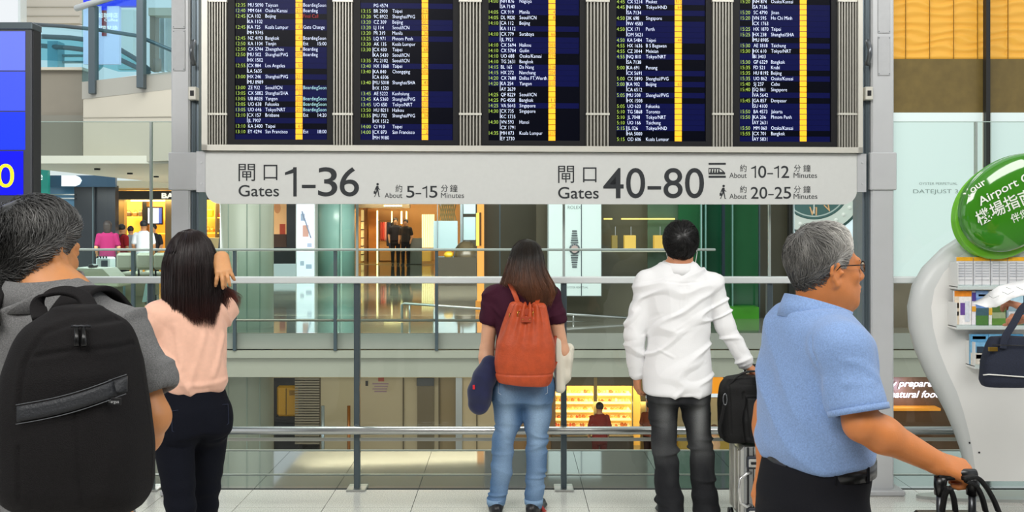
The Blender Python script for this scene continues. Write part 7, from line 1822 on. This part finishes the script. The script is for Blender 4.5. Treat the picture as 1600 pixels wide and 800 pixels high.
def slant(s, x0, y0, length, hgt, ang, curve=0, res=4, wt=.01):
    prep_text([(s, res, wt)]); V, Fc, w = TXT[(s, res, wt)]; k = length/w; b1 = V[:, 1].max(); b0 = min(0, V[:, 1].min()); kv = hgt/b1; A_ = math.radians(ang); out = []
    for a, b in V: u, v = a*k, b*kv+curve*math.sin(math.pi*min(1, a*k/length)); px_, py_ = x0+u*math.cos(A_)-v*math.sin(A_), y0-u*math.sin(A_)-v*math.cos(A_); d_ = dome_y(px_, py_); out.append(P(px_, py_, d_))
    o = MB().add(out, Fc).build('lettering', M_wt, es2); o['kind'] = 'stuff'
slant('Your', 1511, 312, 40, 11, 38, 3); slant('Airport Guide', 1532, 322, 128, 13, 25, 4); slant('機場指南', 1530, 352, 96, 21, 24, 3); slant('伴您同遊', 1582, 348, 60, 13, 22)

# ---- person at the right edge (only the hand, map and bag are in the picture)
d6 = 4.75
f6 = Fig(X(1700, d6), d6, 30, 'person at the right frame edge reading a white map, only the hand in view')
def l6(px, py, dd=d6): return f6.loc(px, py, dd)
hc6 = V3(0, .03, 1.50); F = Field((-.75, -.5, -.02), (.5, .8, 1.66), .0058)
head(F, hc6, rot('X', -12), .93); F.put(p_cone(hc6+V3(0, -.02, -.05), V3(0, 0, 1.33), .047, .055), .03); F.put(p_cone(V3(0, 0, 1.32), V3(0, 0, .9), .09, .09, (V3(0, 1, 0), .7)), .04)
W6, E6 = l6(1607, 484, d6+.05), l6(1650, 530, d6+.02)
arm(F, (-.165, 0, 1.28), E6, W6, (.045, .038, .026)); hand(F, W6, l6(1580, 474, d6+.10)-W6, l6(1590, 455, d6)-l6(1590, 480, d6), -1, (30, 50, 30), .98, thumb=(.8, .4, .3)); arm(F, (.165, 0, 1.28), (.22, .12, 1.08), (.05, .34, 1.14), (.045, .038, .026)); hand(F, (.05, .34, 1.14), (-.8, .6, .2), (.2, .2, .9), 1, (50, 50, 30), .98)
for s in (-1, 1): F.put(p_cone((0, 0, 1.33), (s*.165, 0, 1.28), .05, .046), .03); chain(F, [(s*.08, 0, .86), (s*.09, .02, .46), (s*.09, 0, .07)], [.07, .045, .034], .03)
f6.part('body', F, M_skin('#d89270', 'skin_pink')); eyes(f6, hc6, rot('X', -12), .93)
F = Field((-.4, -.3, .8), (.4, .4, 1.42), .009); F.put(p_loft((0, 0, .84), (0, 0, 1.37), (1, 0, 0), [(0, 0, 0, .16, .12), (.5, 0, 0, .15, .115), (.85, 0, 0, .17, .10), (1, 0, 0, .085, .07)], 2.3), .02)
for s, E_ in ((-1, E6), (1, V3(.22, .12, 1.08))): S_ = V3(s*.165, 0, 1.28); F.put(p_cone(S_, S_+(E_-S_)*.7, .06, .058), .03)
f6.part('shirt', F, cloth('plain_blue_cloth', '#5b6f8e'))
F = Field((-.25, -.2, 0), (.25, .2, .92), .01); F.put(p_loft((0, 0, .72), (0, 0, .88), (1, 0, 0), [(0, 0, 0, .165, .12), (1, 0, 0, .15, .11)]), .03)
for s in (-1, 1): chain(F, [(s*.08, 0, .8), (s*.09, .02, .46), (s*.09, 0, .05)], [.09, .07, .055], .03)
f6.part('trousers', F, M_slk); F = Field((-.2, -.15, -.01), (.2, .3, .14), .01)
for s in (-1, 1): shoe(F, (s*.09, 0, .07), (0, 1, 0), .9)
f6.part('shoes', F, mat('brown_shoe', '#4a3226', .5)); short_hair(f6, hc6, rot('X', -12), c4f, 1200, .05, .015, s=.93, seed=4)
# map
mp = empty('paper_map', P(1585, 470, d6), 'white folded paper map held at the right edge above the navy bag', 'map')
V = []; nx = 14
top = [(1519, 473), (1535, 465), (1548, 455), (1560, 447), (1575, 443), (1590, 439), (1612, 436)]; bot = [(1519, 473), (1540, 480), (1556, 480), (1568, 474), (1582, 466), (1596, 462), (1612, 460)]
for i in range(7):
    for j in range(4):
        t = j/3; V.append(P(top[i][0]+(bot[i][0]-top[i][0])*t, top[i][1]+(bot[i][1]-top[i][1])*t, d6-.04+.05*math.sin(i*1.7)+.08*(1-t)))
mo = MB().add(V, [(i*4+j, i*4+j+1, (i+1)*4+j+1, (i+1)*4+j) for i in range(6) for j in range(3)]).build('sheet', mat('map_white', '#f4f4f4', .6), mp, True)
sm = mo.modifiers.new('thickness', 'SOLIDIFY'); sm.thickness = .002
for a in ([(1545, 462), (1552, 466), (1561, 462)], [(1566, 456), (1575, 460), (1584, 455)], [(1572, 449), (1580, 452)], [(1588, 448), (1598, 453)]):
    MB().tube([P(x, y, d6-.062) for x, y in a], .0012, 5).build('printed_line', mat('map_line', '#9a9c9a', .6), mp)
# navy bag on the arm
d9 = d6-.1
nb = empty('hand_bag', P(1575, 605, d9), 'navy canvas bag with white piping hanging at the right edge before the kiosk', 'bag')
F = Field(np.array(P(1525, 612, d9))-V3(0, .12, 0), np.array(P(1700, 518, d9))+V3(0, .14, 0), .0045)
F.put(p_loft(P(1614, 604, d9), P(1614, 526, d9), (1, 0, 0), [(0, 0, 0, .250, .05), (.12, 0, 0, .262, .062), (.5, 0, 0, .255, .06), (.85, 0, 0, .232, .045), (1, 0, 0, .215, .03)], 4), .01)
V, Q = F.mesh(); N = normals(V, Q); V = V+N*(vnoise(V*10, 2)*.004)[:, None]; mesh_obj('bag_body', V, Q, mat('navy_canvas', '#1c2233', .85, noise=.2, nscale=150, bump=.2, bscale=300), nb, True)
MB().tube([P(1536, 586, d9-.052), P(1545, 585, d9-.064), P(1600, 589, d9-.068), P(1690, 592, d9-.06)], .0032, 6).build('piping', mat('piping_white', '#e9e9e4', .6), nb, True)
MB().box(P(1545.5, 549, d9-.062), (X(1549, d9), d9-.05, Z(540, d9)), .001).build('zip_puller', mat('brass', '#c9a24a', .3, 1), nb)
MB().tube([P(1550, 539, d9-.055), P(1600, 540, d9-.06), P(1690, 540, d9-.055)], .0028, 6).build('zip', mat('rubber_black', '#0c0c0d', .3), nb, True)
strap([P(1567, 545, d9-.055), P(1570, 528, d9-.05), P(1584, 505, d9-.02), P(1600, 478, d9+.05), P(1620, 470, d9+.1), P(1645, 500, d9+.1), P(1660, 545, d9-.04)], .034, .007, 'bag_strap', mat('navy_canvas', '#1c2233', .85), nb, WDF, (1, 0, .3))

# ---- people on the far gallery and lower level
def far_person(px, py_top, d, h, yaw, label, top, bot, hair, z=0.0, skin='#c99068', sit=False, hat=None, female=False, pack=None, seed=1):
    f = Fig(X(px, d), d, yaw, label, z, h/1.7); hc = V3(0, .02, 1.56); F = Field((-.34, -.25, -.02), (.34, .32, 1.76), .014)
    head(F, hc, I3, 1.0, ears=False); F.put(p_cone(hc+V3(0, 0, -.05), V3(0, 0, 1.38), .055, .06), .03); F.put(p_cone(V3(0, 0, 1.36), V3(0, 0, .95), .1, .1, (V3(0, 1, 0), .7)), .04)
    for s in (-1, 1):
        arm(F, (s*.175, 0, 1.34), (s*.24, -.02, 1.08), (s*.22, .12, .88), (.045, .038, .028)); F.put(p_cone((0, 0, 1.38), (s*.17, 0, 1.34), .05, .05), .03); F.put(p_cone((s*.22, .12, .88), (s*.21, .16, .80), .035, .025), .02); chain(F, [(s*.09, 0, .88), (s*.1, .02, .48), (s*.1, 0, .06)], [.08, .055, .04], .03)
    f.part('body', F, M_skin(skin, 'skin_'+skin[1:]))
    F = Field((-.34, -.25, .82), (.34, .28, 1.48), .014); F.put(p_loft((0, 0, .86), (0, 0, 1.43), (1, 0, 0), [(0, 0, 0, .18, .13), (.5, 0, 0, .165, .12), (.85, 0, 0, .185, .11), (1, 0, 0, .09, .08)], 2.3), .02)
    for s in (-1, 1): F.put(p_cone((s*.175, 0, 1.34), (s*.22, -.015, 1.15), .065, .062), .03)
    f.part('top', F, cloth('cloth_'+top[1:], top), lambda V, N: ridge(V, (6, 6, 4), seed)*.006)
    F = Field((-.28, -.2, 0), (.28, .3, .94), .016); F.put(p_loft((0, 0, .74), (0, 0, .90), (1, 0, 0), [(0, 0, 0, .17, .125), (1, 0, 0, .16, .115)]), .03)
    for s in (-1, 1): chain(F, [(s*.09, 0, .84), (s*.1, .02, .46), (s*.1, 0, .05)], [.095, .07, .055], .03)
    f.part('trousers', F, cloth('cloth_'+bot[1:], bot)); F = Field((-.2, -.15, -.01), (.2, .3, .14), .014)
    for s in (-1, 1): shoe(F, (s*.1, 0, .07), (0, 1, 0))
    f.part('shoes', F, mat('black_shoe', '#17171a', .4))
    F = Field((-.16, -.2, 1.3), (.16, .2, 1.78), .012); F.put(p_ell(hc+V3(0, -.02, .045), (.09, .108, .098)), .01)
    if female: F.put(p_loft((0, -.05, 1.40), (0, -.03, 1.62), (1, 0, 0), [(0, 0, 0, .07, .05), (.5, 0, 0, .09, .075), (1, 0, 0, .09, .09)]), .02)
    F.put(p_ell(hc+V3(0, .09, -.02), (.085, .06, .085)), .01, True)
    f.part('cap' if hat else 'hair', F, mat('hair_'+hair[1:], hair, .5))
    if hat: f.mb(MB().sphere(hc+V3(0, .11, .045), (.07, .07, .012), 14, 6), 'cap_brim', mat('hair_'+hair[1:], hair, .5))
    if pack:
        r = empty('backpack', tuple(f.w(V3(0, -.2, 1.05))), pack[1], 'backpack'); F = Field((-.2, -.36, .88), (.2, -.05, 1.42), .014); F.put(p_loft((0, -.2, .94), (0, -.19, 1.34), (1, 0, 0), [(0, 0, 0, .13, .07), (.5, 0, 0, .14, .09), (1, 0, 0, .10, .05)], 3), .02)
        V, Q = F.mesh(); mesh_obj('pack_body', f.w(V), Q, mat('pack_'+pack[0][1:], pack[0], .7), r, True)
        for s in (-1, 1): strap([(s*.08, -.15, 1.33), (s*.09, -.05, 1.43), (s*.09, .08, 1.38), (s*.11, .12, 1.2)], .05, .012, 'shoulder_strap', mat('pack_strap_'+pack[0][1:], '#1a1c24', .7), r, f)
    return f
far_person(168, 343, 21.3, 1.69, 20, 'woman in a magenta top standing left of the lounge seats on the gallery', '#8c2254', '#2a2430', '#2a211e', female=True, seed=2)
far_person(190, 346, 23.4, 1.60, -30, 'person in a red top with a small backpack between the magenta and white figures', '#a8242c', '#23242c', '#1b1816', pack=('#28304e', 'dark blue backpack worn by the person in red on the gallery'), seed=3)
far_person(204, 350, 24.5, 1.55, 10, 'small figure in grey behind the person in red', '#8a8f98', '#2c2c30', '#191614', seed=4)
far_person(224.5, 341, 23, 1.70, 15, 'man in a white shirt and dark cap on the gallery', '#eef0f6', '#d8d2c6', '#1d1e24', hat=True, seed=5)
far_person(240, 347, 25, 1.6, 170, 'dark-clothed person facing us beside the bag shop screen', '#2c2a2e', '#202024', '#1a1614', seed=6)
far_person(348, 352, 25.6, 1.5, -60, 'person half hidden by the round column near the cream counter', '#4a5568', '#b8283a', '#1c1716', female=True, seed=7)
far_person(618, 337, 35.6, 1.80, 185, 'dark dressed mannequin-like figure standing in the boutique', '#22222a', '#24201f', '#2a201c', skin='#a87c58', seed=8)
far_person(634, 345, 35.2, 1.75, 170, 'second figure in dark clothes and white shoes in the boutique', '#3a3430', '#1f1d1e', '#1f1a18', seed=9)
far_person(937, 625, 20.85, 1.66, 10, 'person in a dark red uniform seen from behind at the bakery counter', '#8a2a20', '#5c1e18', '#191412', z=-4.05, seed=10)
far_person(1016, 620, 21.2, 1.62, -40, 'person in brown behind the left leg of the man in white', '#8a4a34', '#3a2a28', '#201816', z=-4.05, seed=11)
far_person(1116, 655, 19.5, 1.45, 60, 'person in a peach top on the lower level beside the black bag', '#e6bd98', '#6a5a48', '#6b4a34', z=-4.05, skin='#d9a37c', seed=12)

* WHAT THE EXERCISE ASKS: From the first line above down to the line with "slant('Your', 1511, 312, 40, 11, 38, 3);", reproduce every line and no others, omitting pictures.

* ANSWER TO THIS TASK:
The Blender Python script for this scene continues. Write part 7, from line 1822 on. This part finishes the script. The script is for Blender 4.5. Treat the picture as 1600 pixels wide and 800 pixels high.
def slant(s, x0, y0, length, hgt, ang, curve=0, res=4, wt=.01):
    prep_text([(s, res, wt)]); V, Fc, w = TXT[(s, res, wt)]; k = length/w; b1 = V[:, 1].max(); b0 = min(0, V[:, 1].min()); kv = hgt/b1; A_ = math.radians(ang); out = []
    for a, b in V: u, v = a*k, b*kv+curve*math.sin(math.pi*min(1, a*k/length)); px_, py_ = x0+u*math.cos(A_)-v*math.sin(A_), y0-u*math.sin(A_)-v*math.cos(A_); d_ = dome_y(px_, py_); out.append(P(px_, py_, d_))
    o = MB().add(out, Fc).build('lettering', M_wt, es2); o['kind'] = 'stuff'
slant('Your', 1511, 312, 40, 11, 38, 3); slant('Airport Guide', 1532, 322, 128, 13, 25, 4); slant('機場指南', 1530, 352, 96, 21, 24, 3); slant('伴您同遊', 1582, 348, 60, 13, 22)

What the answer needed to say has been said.